In the town, which is about 98% white, generations have attended the same high school. Many participate in homecoming events each fall, years after graduating. Even knowing all this, the severity of the backlash has stunned Haag.
She’s been threatened and called obscenities. A counter-petition to keep the mascot now has more than 2,100 signatures, compared with more than 3,500 signatures on the petition for change. The local paper ran a front-page headline declaring, “We are all Savages” on a recent graduation story.
The mayor refused to answer a reporter’s question, and did not return calls to comment.
Haag remembers her teammates singing a refrain from a song in the 1995 Disney version of “Pocahontas”: “Savages, savages, barely even human.”
She would storm out of the locker room when she heard it. “Everyone knew I was Native,” she said.
She remembers pep rallies where students would make tepees and wear fake feathers and war paint, with no idea of how disrespectful it was to her culture and identity.
Some Savannah grads struggle to reconcile Haag’s hurt with their own hometown pride.
“I’ve worn that Savage on my body for probably 10 years,” said graduate Jason Harris, who now lives in Kirkwood, Missouri. “They call it Savage Pride. They don’t look at it like they are offending anyone.” He said changing the mascot is really about changing the identity of the town: “All they have ever known is being a Savage.”
To an outsider, keeping such an obvious slur in this day and age seems preposterous.
“’Savages’? In 2020?” said Tyrone Terrill, secretary of the National Coalition Against Racism in Sports and Media, who wrote a letter to the school board in support of change. The board will discuss the issue at a July 14 meeting.
“Their name, ‘Savages,’ is more racist than the name ‘Redskins,’” he said. He suggested the school board president could keep the name as long as she replaced the Native person mascot with her own image.
There are signs that attitudes are changing, especially among the younger generations and those who have moved away. David Kozminski, a self-described proud graduate and valedictorian of the school, left a comment under the petition for change: “To this day, I regret that I didn’t speak up more when I had the chance.”
He’s about to become a father for the first time, and decided he cannot stay silent.

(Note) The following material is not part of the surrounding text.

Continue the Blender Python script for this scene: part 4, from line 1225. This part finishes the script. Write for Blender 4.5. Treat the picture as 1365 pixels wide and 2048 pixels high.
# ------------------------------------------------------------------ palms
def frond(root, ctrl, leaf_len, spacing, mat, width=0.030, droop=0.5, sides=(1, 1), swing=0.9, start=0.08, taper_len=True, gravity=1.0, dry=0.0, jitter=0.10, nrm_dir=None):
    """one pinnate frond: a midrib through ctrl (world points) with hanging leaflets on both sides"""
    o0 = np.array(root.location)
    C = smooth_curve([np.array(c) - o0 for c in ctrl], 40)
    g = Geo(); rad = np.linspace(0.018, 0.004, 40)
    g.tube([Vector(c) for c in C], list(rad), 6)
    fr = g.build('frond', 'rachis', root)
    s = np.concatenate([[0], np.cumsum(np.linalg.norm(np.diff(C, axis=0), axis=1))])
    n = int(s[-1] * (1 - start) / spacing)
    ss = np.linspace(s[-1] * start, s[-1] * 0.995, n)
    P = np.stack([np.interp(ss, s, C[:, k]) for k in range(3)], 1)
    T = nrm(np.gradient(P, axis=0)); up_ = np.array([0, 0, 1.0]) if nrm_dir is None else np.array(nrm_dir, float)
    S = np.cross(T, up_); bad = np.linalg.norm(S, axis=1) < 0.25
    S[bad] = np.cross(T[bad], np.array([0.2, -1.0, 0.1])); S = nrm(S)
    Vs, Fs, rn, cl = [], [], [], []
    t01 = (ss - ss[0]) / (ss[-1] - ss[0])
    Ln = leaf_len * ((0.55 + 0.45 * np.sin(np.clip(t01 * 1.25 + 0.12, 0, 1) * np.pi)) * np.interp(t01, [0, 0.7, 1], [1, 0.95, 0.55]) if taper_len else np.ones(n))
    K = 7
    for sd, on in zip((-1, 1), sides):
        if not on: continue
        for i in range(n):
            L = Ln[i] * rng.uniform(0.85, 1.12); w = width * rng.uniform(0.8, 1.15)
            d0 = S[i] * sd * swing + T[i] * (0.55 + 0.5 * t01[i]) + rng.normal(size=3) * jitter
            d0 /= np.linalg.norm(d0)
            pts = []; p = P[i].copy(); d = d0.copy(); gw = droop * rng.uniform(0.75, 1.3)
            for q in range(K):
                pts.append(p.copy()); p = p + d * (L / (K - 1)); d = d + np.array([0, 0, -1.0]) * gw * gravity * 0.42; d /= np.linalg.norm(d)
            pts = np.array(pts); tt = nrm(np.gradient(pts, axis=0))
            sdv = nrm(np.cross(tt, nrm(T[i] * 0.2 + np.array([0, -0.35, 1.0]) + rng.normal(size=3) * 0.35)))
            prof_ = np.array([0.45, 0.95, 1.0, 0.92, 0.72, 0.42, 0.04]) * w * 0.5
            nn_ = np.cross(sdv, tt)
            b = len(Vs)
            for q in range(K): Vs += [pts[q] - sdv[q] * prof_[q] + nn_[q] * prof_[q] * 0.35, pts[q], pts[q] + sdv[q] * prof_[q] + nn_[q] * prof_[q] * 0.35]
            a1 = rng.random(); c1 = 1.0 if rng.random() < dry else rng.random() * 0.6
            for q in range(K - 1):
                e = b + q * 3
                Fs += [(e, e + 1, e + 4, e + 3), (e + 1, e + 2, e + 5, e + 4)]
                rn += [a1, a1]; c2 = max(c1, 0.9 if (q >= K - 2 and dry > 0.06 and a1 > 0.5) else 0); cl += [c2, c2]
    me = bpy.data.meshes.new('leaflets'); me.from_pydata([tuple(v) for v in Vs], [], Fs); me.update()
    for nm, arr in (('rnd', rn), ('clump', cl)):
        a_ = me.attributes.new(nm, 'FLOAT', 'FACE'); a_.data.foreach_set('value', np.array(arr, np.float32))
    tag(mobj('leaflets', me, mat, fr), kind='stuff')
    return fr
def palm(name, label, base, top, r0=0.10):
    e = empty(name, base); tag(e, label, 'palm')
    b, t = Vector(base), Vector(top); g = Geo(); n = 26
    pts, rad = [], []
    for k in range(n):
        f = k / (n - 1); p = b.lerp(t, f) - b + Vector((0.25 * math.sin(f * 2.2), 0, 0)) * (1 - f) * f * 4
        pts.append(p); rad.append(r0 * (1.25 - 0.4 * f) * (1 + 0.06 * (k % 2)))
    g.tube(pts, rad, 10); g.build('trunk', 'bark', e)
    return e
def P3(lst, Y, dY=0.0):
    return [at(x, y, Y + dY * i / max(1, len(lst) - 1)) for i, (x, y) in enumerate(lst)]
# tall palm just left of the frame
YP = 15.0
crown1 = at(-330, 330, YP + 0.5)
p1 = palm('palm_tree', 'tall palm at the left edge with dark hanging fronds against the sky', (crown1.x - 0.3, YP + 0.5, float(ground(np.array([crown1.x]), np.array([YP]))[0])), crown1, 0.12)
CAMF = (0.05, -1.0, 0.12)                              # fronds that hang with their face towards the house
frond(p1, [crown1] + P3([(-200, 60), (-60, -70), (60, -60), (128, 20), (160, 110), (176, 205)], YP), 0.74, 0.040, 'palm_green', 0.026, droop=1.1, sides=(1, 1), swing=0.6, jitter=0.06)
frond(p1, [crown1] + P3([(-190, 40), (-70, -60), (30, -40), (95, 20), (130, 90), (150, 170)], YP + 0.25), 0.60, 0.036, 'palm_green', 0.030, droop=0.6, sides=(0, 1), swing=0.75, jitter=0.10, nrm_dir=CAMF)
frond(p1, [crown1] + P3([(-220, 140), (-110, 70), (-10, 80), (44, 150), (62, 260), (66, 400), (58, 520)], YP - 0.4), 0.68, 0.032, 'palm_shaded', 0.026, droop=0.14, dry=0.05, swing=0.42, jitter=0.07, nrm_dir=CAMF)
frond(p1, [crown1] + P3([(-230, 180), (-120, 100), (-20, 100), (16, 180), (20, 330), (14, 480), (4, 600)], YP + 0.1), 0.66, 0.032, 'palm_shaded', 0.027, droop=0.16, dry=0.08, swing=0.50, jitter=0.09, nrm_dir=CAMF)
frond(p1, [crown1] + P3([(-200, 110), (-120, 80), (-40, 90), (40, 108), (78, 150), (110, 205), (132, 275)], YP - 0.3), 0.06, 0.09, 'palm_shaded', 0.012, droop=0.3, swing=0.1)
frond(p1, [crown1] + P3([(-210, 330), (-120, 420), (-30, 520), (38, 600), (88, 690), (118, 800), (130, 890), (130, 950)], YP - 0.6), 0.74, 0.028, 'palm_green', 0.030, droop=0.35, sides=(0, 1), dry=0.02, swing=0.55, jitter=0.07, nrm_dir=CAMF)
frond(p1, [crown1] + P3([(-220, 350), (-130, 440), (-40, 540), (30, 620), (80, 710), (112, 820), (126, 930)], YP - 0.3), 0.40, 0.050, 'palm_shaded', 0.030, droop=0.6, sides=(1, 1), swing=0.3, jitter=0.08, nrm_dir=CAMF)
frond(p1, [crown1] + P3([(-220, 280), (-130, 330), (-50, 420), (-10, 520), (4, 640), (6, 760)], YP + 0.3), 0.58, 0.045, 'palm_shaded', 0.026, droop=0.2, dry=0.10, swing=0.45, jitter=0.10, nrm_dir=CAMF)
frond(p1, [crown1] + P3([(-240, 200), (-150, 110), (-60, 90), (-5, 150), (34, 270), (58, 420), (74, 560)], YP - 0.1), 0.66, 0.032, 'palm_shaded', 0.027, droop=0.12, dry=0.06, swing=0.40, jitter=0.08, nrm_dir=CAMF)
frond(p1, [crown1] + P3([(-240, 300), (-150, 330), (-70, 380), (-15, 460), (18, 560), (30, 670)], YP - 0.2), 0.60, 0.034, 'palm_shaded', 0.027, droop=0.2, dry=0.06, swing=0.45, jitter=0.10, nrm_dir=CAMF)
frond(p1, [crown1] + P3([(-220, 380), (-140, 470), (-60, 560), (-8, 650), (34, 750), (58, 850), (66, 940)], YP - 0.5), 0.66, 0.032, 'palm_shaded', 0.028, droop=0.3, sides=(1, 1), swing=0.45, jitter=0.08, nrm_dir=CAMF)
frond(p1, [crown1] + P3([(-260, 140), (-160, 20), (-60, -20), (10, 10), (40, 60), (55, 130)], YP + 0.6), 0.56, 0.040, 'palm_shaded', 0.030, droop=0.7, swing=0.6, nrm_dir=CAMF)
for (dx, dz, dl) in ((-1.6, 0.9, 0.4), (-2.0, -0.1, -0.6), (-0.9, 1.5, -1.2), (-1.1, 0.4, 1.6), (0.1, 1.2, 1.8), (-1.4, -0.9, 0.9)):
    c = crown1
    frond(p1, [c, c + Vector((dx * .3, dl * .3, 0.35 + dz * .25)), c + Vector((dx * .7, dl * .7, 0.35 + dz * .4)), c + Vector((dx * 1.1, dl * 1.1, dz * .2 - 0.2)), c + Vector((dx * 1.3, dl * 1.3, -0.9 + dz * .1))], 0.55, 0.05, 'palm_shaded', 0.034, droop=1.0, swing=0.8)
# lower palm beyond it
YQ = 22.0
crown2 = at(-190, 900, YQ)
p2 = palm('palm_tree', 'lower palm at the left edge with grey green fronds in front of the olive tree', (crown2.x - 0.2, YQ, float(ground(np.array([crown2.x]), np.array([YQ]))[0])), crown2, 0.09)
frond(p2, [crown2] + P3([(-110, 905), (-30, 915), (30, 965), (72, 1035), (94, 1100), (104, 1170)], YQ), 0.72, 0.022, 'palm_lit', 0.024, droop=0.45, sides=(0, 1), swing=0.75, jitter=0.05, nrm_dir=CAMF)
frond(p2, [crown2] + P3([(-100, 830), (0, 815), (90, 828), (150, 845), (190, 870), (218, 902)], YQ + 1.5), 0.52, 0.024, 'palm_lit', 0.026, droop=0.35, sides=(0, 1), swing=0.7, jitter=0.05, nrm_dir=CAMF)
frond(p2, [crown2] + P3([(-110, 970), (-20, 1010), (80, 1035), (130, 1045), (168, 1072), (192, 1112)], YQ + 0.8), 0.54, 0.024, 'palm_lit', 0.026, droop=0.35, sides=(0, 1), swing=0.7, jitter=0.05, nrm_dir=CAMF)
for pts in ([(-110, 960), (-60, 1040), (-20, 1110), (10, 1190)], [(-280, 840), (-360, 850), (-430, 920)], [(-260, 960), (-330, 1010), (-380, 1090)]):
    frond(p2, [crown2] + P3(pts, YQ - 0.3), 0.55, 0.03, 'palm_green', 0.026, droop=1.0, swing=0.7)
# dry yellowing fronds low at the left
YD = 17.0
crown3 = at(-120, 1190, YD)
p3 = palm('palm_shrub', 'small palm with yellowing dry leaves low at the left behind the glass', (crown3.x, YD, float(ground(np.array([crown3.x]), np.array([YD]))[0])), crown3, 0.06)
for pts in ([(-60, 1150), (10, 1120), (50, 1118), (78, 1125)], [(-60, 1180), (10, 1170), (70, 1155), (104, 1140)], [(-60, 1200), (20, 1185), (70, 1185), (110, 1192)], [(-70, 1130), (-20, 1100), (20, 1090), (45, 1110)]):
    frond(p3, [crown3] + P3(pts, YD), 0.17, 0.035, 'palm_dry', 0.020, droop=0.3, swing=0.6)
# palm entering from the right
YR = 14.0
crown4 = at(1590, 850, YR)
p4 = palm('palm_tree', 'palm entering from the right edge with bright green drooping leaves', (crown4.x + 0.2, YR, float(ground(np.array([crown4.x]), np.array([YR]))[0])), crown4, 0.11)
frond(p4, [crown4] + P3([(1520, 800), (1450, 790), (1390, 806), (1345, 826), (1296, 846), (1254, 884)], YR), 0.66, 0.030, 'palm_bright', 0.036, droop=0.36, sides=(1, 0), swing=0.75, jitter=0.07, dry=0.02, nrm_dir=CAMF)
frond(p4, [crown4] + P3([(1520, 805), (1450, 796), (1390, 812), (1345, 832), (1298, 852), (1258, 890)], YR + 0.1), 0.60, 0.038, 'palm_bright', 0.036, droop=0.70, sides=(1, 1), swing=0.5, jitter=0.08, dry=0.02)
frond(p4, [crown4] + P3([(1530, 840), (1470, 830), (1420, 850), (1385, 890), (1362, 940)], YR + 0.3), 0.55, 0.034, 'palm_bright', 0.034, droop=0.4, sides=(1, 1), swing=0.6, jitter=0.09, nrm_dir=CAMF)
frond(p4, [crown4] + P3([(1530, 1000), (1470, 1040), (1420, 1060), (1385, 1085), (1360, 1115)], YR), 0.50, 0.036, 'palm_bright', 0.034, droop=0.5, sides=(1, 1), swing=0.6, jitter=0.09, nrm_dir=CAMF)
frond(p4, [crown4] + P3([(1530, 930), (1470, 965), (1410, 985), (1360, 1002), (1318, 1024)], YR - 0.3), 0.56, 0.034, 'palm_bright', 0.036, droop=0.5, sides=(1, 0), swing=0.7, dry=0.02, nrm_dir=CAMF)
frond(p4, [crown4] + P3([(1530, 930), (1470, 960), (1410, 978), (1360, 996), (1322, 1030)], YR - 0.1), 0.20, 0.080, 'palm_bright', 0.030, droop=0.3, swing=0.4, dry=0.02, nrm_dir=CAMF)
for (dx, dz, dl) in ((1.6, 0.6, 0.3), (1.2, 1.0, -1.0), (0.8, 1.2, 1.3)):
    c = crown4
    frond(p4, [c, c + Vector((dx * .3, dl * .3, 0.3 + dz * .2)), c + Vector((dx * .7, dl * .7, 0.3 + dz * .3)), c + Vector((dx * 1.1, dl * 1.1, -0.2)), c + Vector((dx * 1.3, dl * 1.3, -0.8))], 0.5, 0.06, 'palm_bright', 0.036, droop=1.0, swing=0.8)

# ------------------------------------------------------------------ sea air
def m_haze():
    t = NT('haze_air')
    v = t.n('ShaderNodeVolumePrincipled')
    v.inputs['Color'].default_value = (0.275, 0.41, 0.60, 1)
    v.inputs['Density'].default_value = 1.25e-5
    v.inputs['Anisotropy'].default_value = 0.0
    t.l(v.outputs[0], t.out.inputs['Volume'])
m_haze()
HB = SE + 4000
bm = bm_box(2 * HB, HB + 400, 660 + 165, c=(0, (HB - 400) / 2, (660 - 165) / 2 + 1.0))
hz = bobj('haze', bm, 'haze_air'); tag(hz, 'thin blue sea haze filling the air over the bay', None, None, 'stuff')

“I decided that for me to be able to look (my son) in the eye and encourage him to stand up for the right thing -- to stand up for vulnerable people even when it’s not easy -- that I have to start doing the right thing myself,” he said.
Haag said a few of her former classmates have reached out to her to apologize if they had made ignorant or racist comments to her growing up. Other supporters have said they are willing to donate money to help the school pay for changing its signage.
Haag’s father and other tribal leaders plan to attend the upcoming school board meeting to advocate for the long overdue change.
It remains to be seen if the town is ready to listen.